9. “And He has subjected for you the night and day and the sun and the moon and the stars are subjected by His command. Indeed, in that are signs for people who reason.” Qu’ran 16:12
10. It is no wonder that the moon and star has become the symbol for Islam – topping minarets and domes everywhere.
11. I’m not sure when people started associating me with a star, or when I started associating myself with a star. My mom stitched me a cross-stitched shooting star which I had up in my bedroom when I was a baby. I was obsessed with The Little Prince cartoons as a kid. The five-point star was my doodle of choice. I had glow in the dark stars on my bedroom ceiling. I spent hours cutting cardboard stars and wrapping in foil to hang from the gym ceiling for our junior high prom. I wore punk rock star jewelry into the mosh pit as a teen. My nickname was nicknamed into Tazzy Star when I was 23 yrs old, after the 90s indie rock icon Mazzy Star. I’d take my favorite dates to Griffith Observatory to see the wall of stars (Hubble Telescope version, RIP). When I turned 29 yrs old, I tattooed three white stars on my inner wrist. For my 40th birthday, I made celestial goodie bags for all the besties. Now, I paint stars with metal paint pens in the night sky, often.

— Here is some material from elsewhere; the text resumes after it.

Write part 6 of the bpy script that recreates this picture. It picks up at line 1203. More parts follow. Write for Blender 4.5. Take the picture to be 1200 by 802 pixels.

12. It’s such a silly L.A. girl thing, to be so enamored by stars. The light pollution and smog here make stars a luxury anytime I am able to escape. A run down of my favorite stars, though I know they are all the same —> Walking back to our dorms from “town” on Catalina Island, and seeing all the twinkly stars light our El-Nino-muddy path. The way the cloudy Milky Way dipped vertical into the Pacific Ocean in Big Sur last summer. Seeing shooting stars nightly while soaking in a summer hot tub in Aspen. Camping in the Mojave National Preserve for a Star Party and holding a flashlight wrapped in red plastic while looking through all the telescopes. Having our microbus drive through the marshes outside of Dhaka and seeing fireflies merge with the stars over the paddies. On the darkest and stillest nights, sitting still on the Blue Mountain dock where the reflection of the stars in the glassy lake made it look like you were floating in the sky, stars above and below.
13. A heartbeat has been detected in the universe. A strange and persistent radio signal from a far-off galaxy. Scientist don’t know what it is – and the rest of us just have to be okay with that.
14. Mom seeking out Cassiopeia night after night and pointing it out to me was never about the memorization of constellations. It was about teaching me to seek out awe, and having access to seeking out awe outside my door, everywhere I went. The accessibility of being amazed, always.
15. Outer space is so so alive and we are all so so small.